** The exercise **
Copy each line below exactly and leave the pictures out.

** Data listing **
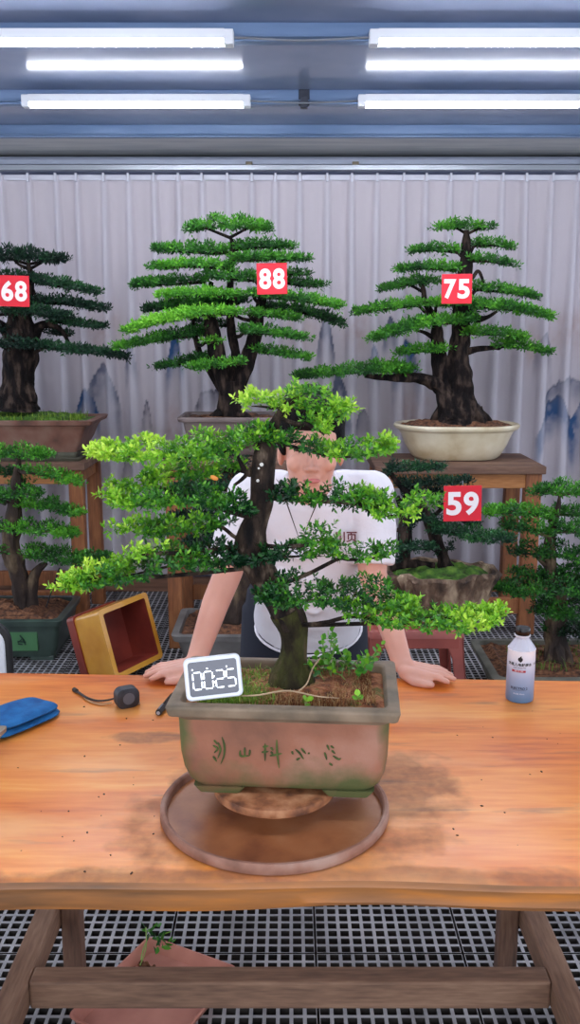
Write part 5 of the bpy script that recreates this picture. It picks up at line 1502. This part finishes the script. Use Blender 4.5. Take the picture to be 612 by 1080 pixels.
def gloves():
    blue = mat('blue_knit', (16, 92, 152), .9, noise=(30, [(10, 76, 132), (24, 106, 168)], 5), bump=(260, .6, .002))
    def glove(name, label, quad, z0, th, seed):
        c0 = sum((PZ(px, py, TZ) for px, py in quad), Vector()) / 4
        t = MB()
        # padded folded cloth: grid between four corners with a rolled outline
        P4 = [PZ(px, py, TZ) for px, py in quad]
        n = 26; m_ = 16
        vs = []
        for sgn in (0, 1):
            for i in range(n + 1):
                for j in range(m_ + 1):
                    u = i / n; v = j / m_
                    p = (P4[0] * (1 - u) + P4[1] * u) * (1 - v) + (P4[3] * (1 - u) + P4[2] * u) * v
                    # round the corners
                    cu, cv = u - .5, v - .5
                    k = 1 - .10 * (abs(cu * 2) ** 4 * abs(cv * 2) ** 4) * 1.6
                    ctr = sum(P4, Vector()) / 4
                    p = ctr + (p - ctr) * k
                    e = (1 - abs(cu * 2) ** 5) * (1 - abs(cv * 2) ** 5)
                    hgt = th / 2 * max(0, e) ** .45
                    wv = (.0022 * math.sin(u * 9 + seed) + .0018 * math.sin(v * 8 + u * 5 + seed)) * e
                    z = z0 + th / 2 + (hgt + wv if sgn else -hgt)
                    vs.append(Vector((p.x, p.y, z)))
        q = (n + 1) * (m_ + 1)
        fs = []
        for i in range(n):
            for j in range(m_):
                a = i * (m_ + 1) + j
                fs.append((a, a + 1, a + m_ + 2, a + m_ + 1)); fs.append((q + a, q + a + m_ + 1, q + a + m_ + 2, q + a + 1))
        t.add(vs, fs)
        return t, c0
    th = thing('knit_gloves', 'pair of blue knitted work gloves folded together on the workbench', 'gloves', PZ(20, 755, TZ))
    mb, c0 = glove('', '', [(-30, 764), (36, 741), (70, 755), (-2, 786)], TZ + .001, .016, 1)
    build('glove', mb, blue, th, smooth=True)
    mb, c0 = glove('', '', [(-34, 768), (34, 745), (68, 755), (6, 782)], TZ + .016, .017, 3)
    build('glove', mb, blue, th, smooth=True)
gloves()

def small_tray():
    # grey weathered tray whose right corner reaches into the picture
    c = PZ(5, 764, TZ + .045)
    gm = mat('weathered', (140, 126, 110), .8, noise=(20, [(112, 100, 86), (160, 146, 128)], 7), bump=(60, .4, .003))
    t = thing('clay_tray', 'weathered grey clay tray, only its corner showing beside the blue gloves', 'tray', (c.x - .12, c.y - .07, TZ))
    mb = MB(); mb.loft([(TZ + .0005, .10, .06, .008), (TZ + .004, .104, .064, .008), (TZ + .036, .113, .073, .008), (TZ + .037, .119, .079, .006), (TZ + .047, .12, .08, .006), (TZ + .047, .108, .068, .006), (TZ + .008, .098, .058, .006)], (c.x - .12, c.y - .075, 0), math.radians(-8), seg=5)
    build('tray', mb, gm, t, smooth=True)
small_tray()

# crumbs of soil and leaves fallen on the bench
mb = MB()
for k in range(75):
    px = random.uniform(5, 600); py = random.choice((random.uniform(725, 925), random.uniform(760, 920)))
    if 170 < px < 430 and py > 730: continue
    if px < 75 and py < 790: continue
    p = PZ(px, py, TZ + .0008); s = random.uniform(.0007, .0022)
    mb.ell(p, (s * random.uniform(1, 2.2), s, s * .6), Matrix.Rotation(random.uniform(0, 3), 3, 'Z'), 6, 4)
tag(build('soil_crumbs', mb, mat('crumb', (78, 52, 38), .9), origin=(0, 1.7, TZ)), 'dark crumbs of soil scattered over the orange workbench top', 'soil', kind='stuff')

# ------------------------------------------------------------------ red plastic dustpan-like tray under the bench
def under_tray():
    tc = mat('terracotta_plastic', (168, 104, 84), .6, noise=(8, [(166, 104, 88), (196, 132, 114)], 5))
    cs = [PZ(116, 1024, .03), PZ(158, 988, .03), PZ(252, 1022, .03), PZ(214, 1090, .03)]
    t = thing('floor_tray', 'shallow terracotta red tray on the floor grating under the workbench', 'tray', (0, 0, 0))
    c0 = Vector((P(170, 1040, 2.0).x, 0, 0))
    cen = sum(cs, Vector()) / 4
    yaw = math.atan2(cs[2].y - cs[1].y, cs[2].x - cs[1].x)
    w = (cs[2] - cs[1]).length / 2; d = .17
    dirx = Vector((math.cos(yaw), math.sin(yaw), 0)); diry = Vector((-math.sin(yaw), math.cos(yaw), 0))
    cen = (cs[1] + cs[2]) / 2 - diry * d
    t.location = (cen.x, cen.y, 0)
    w = w * 1.0
    mb = MB(); mb.loft([(.001, w - .02, d - .02, .02), (.006, w - .012, d - .012, .02), (.028, w - .002, d - .002, .025), (.034, w + .002, d + .002, .025), (.035, w - .003, d - .003, .025), (.030, w - .010, d - .010, .02), (.008, w - .022, d - .022, .02)], (cen.x, cen.y, 0), yaw, seg=6)
    build('tray', mb, tc, t, smooth=True)
    # a pulled-up weed with earth on its roots
    p = PZ(152, 1022, .012)
    w_ = thing('pulled_weed', 'pulled-up green weed with a lump of soil lying in the red tray', 'weed', p)
    mb = MB()
    for k in range(26):
        mb.ell(p + Vector((random.uniform(-.025, .03), random.uniform(-.016, .016), random.uniform(-.002, .008))), (random.uniform(.004, .009),) * 3, seg=8, rings=5)
    build('soil_lump', mb, M['soil'], w_, smooth=True)
    top = PZ(158, 986, .05); a = PZ(148, 1018, .02)
    mb = MB(); mb.tube(spline([tuple(a), tuple(PZ(151, 1002, .035)), tuple(top)], 10), .0018, 6); mb.tube(spline([tuple(a), tuple(PZ(154, 1000, .05)), tuple(PZ(154, 978, .08))], 10), .0014, 6)
    build('stem', mb, mat('weedstem2', (140, 170, 90), .6), w_, smooth=True)
    C = np.array([list(PZ(x, y, .055)) for x, y in ((160, 990), (166, 992), (157, 984), (170, 996), (163, 986), (154, 980), (162, 998))])
    A = np.array([[.6, -.3, .5]] * len(C)) + RNG.normal(0, .3, (len(C), 3)); A /= np.linalg.norm(A, axis=1, keepdims=True)
    leaves('leaf_cluster', C, A, np.full(len(C), .4), .026, 4, M['leaf_hero'], w_, oval=True, wr=.4)
under_tray()
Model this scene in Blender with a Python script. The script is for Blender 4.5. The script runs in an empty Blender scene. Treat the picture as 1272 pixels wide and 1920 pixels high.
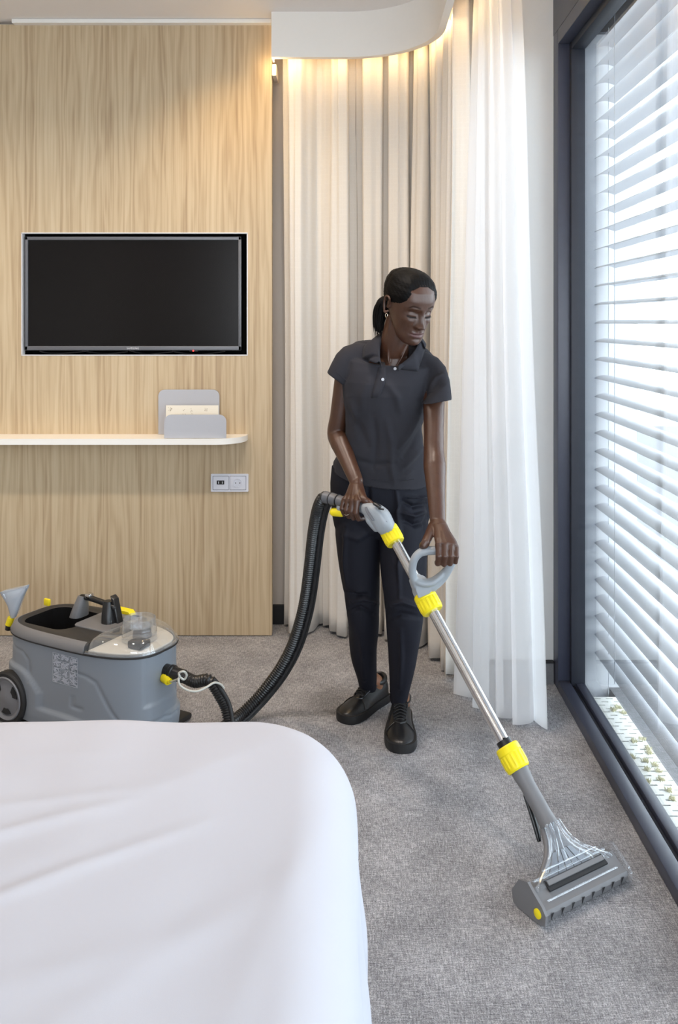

** Correct result **
Write part 5 of the bpy script that recreates this picture. It picks up at line 1502. This part finishes the script. Use Blender 4.5. Take the picture to be 612 by 1080 pixels.
def gloves():
    blue = mat('blue_knit', (16, 92, 152), .9, noise=(30, [(10, 76, 132), (24, 106, 168)], 5), bump=(260, .6, .002))
    def glove(name, label, quad, z0, th, seed):
        c0 = sum((PZ(px, py, TZ) for px, py in quad), Vector()) / 4
        t = MB()
        # padded folded cloth: grid between four corners with a rolled outline
        P4 = [PZ(px, py, TZ) for px, py in quad]
        n = 26; m_ = 16
        vs = []
        for sgn in (0, 1):
            for i in range(n + 1):
                for j in range(m_ + 1):
                    u = i / n; v = j / m_
                    p = (P4[0] * (1 - u) + P4[1] * u) * (1 - v) + (P4[3] * (1 - u) + P4[2] * u) * v
                    # round the corners
                    cu, cv = u - .5, v - .5
                    k = 1 - .10 * (abs(cu * 2) ** 4 * abs(cv * 2) ** 4) * 1.6
                    ctr = sum(P4, Vector()) / 4
                    p = ctr + (p - ctr) * k
                    e = (1 - abs(cu * 2) ** 5) * (1 - abs(cv * 2) ** 5)
                    hgt = th / 2 * max(0, e) ** .45
                    wv = (.0022 * math.sin(u * 9 + seed) + .0018 * math.sin(v * 8 + u * 5 + seed)) * e
                    z = z0 + th / 2 + (hgt + wv if sgn else -hgt)
                    vs.append(Vector((p.x, p.y, z)))
        q = (n + 1) * (m_ + 1)
        fs = []
        for i in range(n):
            for j in range(m_):
                a = i * (m_ + 1) + j
                fs.append((a, a + 1, a + m_ + 2, a + m_ + 1)); fs.append((q + a, q + a + m_ + 1, q + a + m_ + 2, q + a + 1))
        t.add(vs, fs)
        return t, c0
    th = thing('knit_gloves', 'pair of blue knitted work gloves folded together on the workbench', 'gloves', PZ(20, 755, TZ))
    mb, c0 = glove('', '', [(-30, 764), (36, 741), (70, 755), (-2, 786)], TZ + .001, .016, 1)
    build('glove', mb, blue, th, smooth=True)
    mb, c0 = glove('', '', [(-34, 768), (34, 745), (68, 755), (6, 782)], TZ + .016, .017, 3)
    build('glove', mb, blue, th, smooth=True)
gloves()

def small_tray():
    # grey weathered tray whose right corner reaches into the picture
    c = PZ(5, 764, TZ + .045)
    gm = mat('weathered', (140, 126, 110), .8, noise=(20, [(112, 100, 86), (160, 146, 128)], 7), bump=(60, .4, .003))
    t = thing('clay_tray', 'weathered grey clay tray, only its corner showing beside the blue gloves', 'tray', (c.x - .12, c.y - .07, TZ))
    mb = MB(); mb.loft([(TZ + .0005, .10, .06, .008), (TZ + .004, .104, .064, .008), (TZ + .036, .113, .073, .008), (TZ + .037, .119, .079, .006), (TZ + .047, .12, .08, .006), (TZ + .047, .108, .068, .006), (TZ + .008, .098, .058, .006)], (c.x - .12, c.y - .075, 0), math.radians(-8), seg=5)
    build('tray', mb, gm, t, smooth=True)
small_tray()

# crumbs of soil and leaves fallen on the bench
mb = MB()
for k in range(75):
    px = random.uniform(5, 600); py = random.choice((random.uniform(725, 925), random.uniform(760, 920)))
    if 170 < px < 430 and py > 730: continue
    if px < 75 and py < 790: continue
    p = PZ(px, py, TZ + .0008); s = random.uniform(.0007, .0022)
    mb.ell(p, (s * random.uniform(1, 2.2), s, s * .6), Matrix.Rotation(random.uniform(0, 3), 3, 'Z'), 6, 4)
tag(build('soil_crumbs', mb, mat('crumb', (78, 52, 38), .9), origin=(0, 1.7, TZ)), 'dark crumbs of soil scattered over the orange workbench top', 'soil', kind='stuff')

# ------------------------------------------------------------------ red plastic dustpan-like tray under the bench
def under_tray():
    tc = mat('terracotta_plastic', (168, 104, 84), .6, noise=(8, [(166, 104, 88), (196, 132, 114)], 5))
    cs = [PZ(116, 1024, .03), PZ(158, 988, .03), PZ(252, 1022, .03), PZ(214, 1090, .03)]
    t = thing('floor_tray', 'shallow terracotta red tray on the floor grating under the workbench', 'tray', (0, 0, 0))
    c0 = Vector((P(170, 1040, 2.0).x, 0, 0))
    cen = sum(cs, Vector()) / 4
    yaw = math.atan2(cs[2].y - cs[1].y, cs[2].x - cs[1].x)
    w = (cs[2] - cs[1]).length / 2; d = .17
    dirx = Vector((math.cos(yaw), math.sin(yaw), 0)); diry = Vector((-math.sin(yaw), math.cos(yaw), 0))
    cen = (cs[1] + cs[2]) / 2 - diry * d
    t.location = (cen.x, cen.y, 0)
    w = w * 1.0
    mb = MB(); mb.loft([(.001, w - .02, d - .02, .02), (.006, w - .012, d - .012, .02), (.028, w - .002, d - .002, .025), (.034, w + .002, d + .002, .025), (.035, w - .003, d - .003, .025), (.030, w - .010, d - .010, .02), (.008, w - .022, d - .022, .02)], (cen.x, cen.y, 0), yaw, seg=6)
    build('tray', mb, tc, t, smooth=True)
    # a pulled-up weed with earth on its roots
    p = PZ(152, 1022, .012)
    w_ = thing('pulled_weed', 'pulled-up green weed with a lump of soil lying in the red tray', 'weed', p)
    mb = MB()
    for k in range(26):
        mb.ell(p + Vector((random.uniform(-.025, .03), random.uniform(-.016, .016), random.uniform(-.002, .008))), (random.uniform(.004, .009),) * 3, seg=8, rings=5)
    build('soil_lump', mb, M['soil'], w_, smooth=True)
    top = PZ(158, 986, .05); a = PZ(148, 1018, .02)
    mb = MB(); mb.tube(spline([tuple(a), tuple(PZ(151, 1002, .035)), tuple(top)], 10), .0018, 6); mb.tube(spline([tuple(a), tuple(PZ(154, 1000, .05)), tuple(PZ(154, 978, .08))], 10), .0014, 6)
    build('stem', mb, mat('weedstem2', (140, 170, 90), .6), w_, smooth=True)
    C = np.array([list(PZ(x, y, .055)) for x, y in ((160, 990), (166, 992), (157, 984), (170, 996), (163, 986), (154, 980), (162, 998))])
    A = np.array([[.6, -.3, .5]] * len(C)) + RNG.normal(0, .3, (len(C), 3)); A /= np.linalg.norm(A, axis=1, keepdims=True)
    leaves('leaf_cluster', C, A, np.full(len(C), .4), .026, 4, M['leaf_hero'], w_, oval=True, wr=.4)
under_tray()
Model this scene in Blender with a Python script. The script is for Blender 4.5. The script runs in an empty Blender scene. Treat the picture as 1272 pixels wide and 1920 pixels high.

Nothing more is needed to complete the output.